In the technicolor timewarp called Hell Hong Kong wannabe cowgirl La La is hellbent on realizing her dream to be a folk-singing sensation, even if it means surviving a dysfunctional relationship with her kidnapper, Ren, who is just hellbent. Ren thinks he'll win, but La La, dead or alive, always wins.
Kim Gek Lin Short is the author of the lyric novels The Bugging Watch & Other Exhibits and China Cowboy, both published by Tarpaulin Sky Press. She is also the author of the cross-genre chapbooks Run (Rope-a-Dope) and The Residents (dancing girl press).
Prose poems giving fragmentary snapshots of a pathological relationship btwn La La a runaway Chinese girl who emulates the Western "country superstar" identity and Ren a long, bony white devil/Clint Eastwood.
At 48 pages blurs the distinction between a chapbook and a short book, fiction and poetry.
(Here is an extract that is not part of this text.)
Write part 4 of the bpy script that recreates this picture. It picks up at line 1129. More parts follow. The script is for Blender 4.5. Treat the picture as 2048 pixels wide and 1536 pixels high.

But what a beautifully constructed book.
How the language sways & sticks: "Hell is a hot place, the radio hisses, get off your feet. She puts them on the dashboard the soles go liquid. She tilts a broken bottle to catch the bootjuice it slips sledding down the dash clump-heavy."
I thought not of poetry, but Ishmael Reed's Yellow Back Radio Broke-Down in it's magical, violent transformations and its scathing allegorical nature. See also gurlesque?
Enjoyed it very much. The kind of thing you can read in a few hours. My only complaint is that it isn't longer. Mr. Cogito, Ren, La La, I'm always eager to evacuate totally into the these characters.